ピアノは鍵盤のオンオフで音が出るのではなく、鍵盤がアクションを動かしハンマーが弦を叩き、弦が共鳴し、駒を伝わって響板が振動し、その振動が鉄骨やケースを震わせ、それらの多様な振動が空気を震わせることで人の耳に届きます。手作りのピアノは弾き手の気持ち次第で振動が自在に変化するように、生きた自然の素材を使い、職人が感謝の念を表しながら加工し組み立てています。心の微妙な動きが指先、鍵盤に伝わり、音色の変化となって感動を起こすのです。
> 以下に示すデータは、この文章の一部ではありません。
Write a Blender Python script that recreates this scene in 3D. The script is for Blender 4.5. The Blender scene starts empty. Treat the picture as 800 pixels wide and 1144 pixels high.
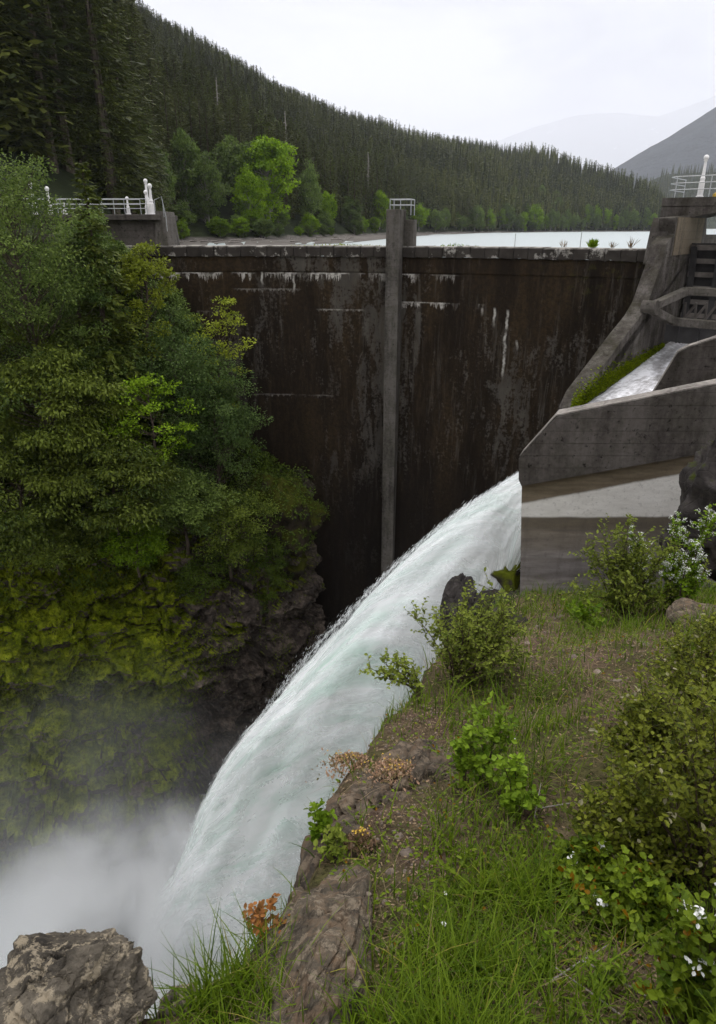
import bpy, math, random
import numpy as np
from mathutils import Vector, Matrix

R = math.radians
rng = np.random.default_rng(11)
random.seed(11)
scene = bpy.context.scene
COL = scene.collection

# ------------------------------------------------------------------ camera maths
F = 763.0                      # focal length in pixels of the 800 x 1144 photograph
PITCH = R(22.63)
CP, SP = math.cos(PITCH), math.sin(PITCH)
FWD = np.array([0, CP, -SP]); UP = np.array([0, SP, CP]); RT = np.array([1.0, 0, 0])

def ray(px, py):
    return RT * ((px - 400) / F) + UP * ((572 - py) / F) + FWD
def at(px, py, Y):
    d = ray(px, py); return d * (Y / d[1])
def atz(px, py, z):
    d = ray(px, py); return d * (z / d[2])
def onplane(px, py, P0, n):
    d = ray(px, py); return d * (np.dot(P0, n) / np.dot(d, n))
def proj(P):
    P = np.asarray(P, float)
    dep = P @ FWD
    return 400 + F * (P @ RT) / dep, 572 - F * (P @ UP) / dep, dep

# ------------------------------------------------------------------ noise
def _hash(ix, iy, iz, seed):
    h = (ix * 374761393 + iy * 668265263 + iz * 2147483647 + seed * 1274126177) & 0xFFFFFFFF
    h = ((h ^ (h >> 13)) * 1274126177) & 0xFFFFFFFF
    h = ((h ^ (h >> 16)) * 2246822519) & 0xFFFFFFFF
    return ((h ^ (h >> 15)) & 0xFFFFFF) / float(0xFFFFFF)
def vnoise(P, scale=1.0, seed=0):
    P = np.asarray(P, float) * scale + 1000.37
    I = np.floor(P).astype(np.int64); f = P - I
    f = f * f * f * (f * (f * 6 - 15) + 10)
    out = 0
    for dx in (0, 1):
        for dy in (0, 1):
            for dz in (0, 1):
                w = (f[..., 0] if dx else 1 - f[..., 0]) * (f[..., 1] if dy else 1 - f[..., 1]) * (f[..., 2] if dz else 1 - f[..., 2])
                out = out + w * _hash(I[..., 0] + dx, I[..., 1] + dy, I[..., 2] + dz, seed)
    return out * 2 - 1
def fbm(P, scale=1.0, octv=4, seed=0, gain=0.5):
    a, s, o = 1.0, scale, 0
    for k in range(octv):
        o = o + a * vnoise(P, s, seed + k * 17); a *= gain; s *= 2.03
    return o
def ridged(P, scale=1.0, octv=4, seed=0):
    a, s, o = 1.0, scale, 0
    for k in range(octv):
        o = o + a * (1 - 2 * np.abs(vnoise(P, s, seed + k * 13))); a *= 0.5; s *= 2.1
    return o
def unit(v):
    v = np.asarray(v, float); return v / np.maximum(np.linalg.norm(v, axis=-1, keepdims=True), 1e-9)
def sstep(a, b, x):
    t = np.clip((x - a) / (b - a), 0, 1); return t * t * (3 - 2 * t)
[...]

デジタルピアノは利便性に優れ、環境面や機能面では遥かにピアノを凌ぐ楽器です。でも音楽の本質という部分において絶対にピアノにはなり得ません。何故ならデジタルピアノはサンプリングされた音がスピーカーから鳴るだけですので、音の強弱と音色の変化は一次的には付けられるものの、人の心の複雑な機微を音色の変化や振動、響板の響き、箱の振動等で表現するピアノとは根本的な違いがあるからです。

普段デジタルピアノで練習されてらっしゃる方々も、ステージやスタジオではピアノを弾きたがります。それは無意識のうちにピアノ演奏の愉しみの本質に触れることを渇望しているからでしょう。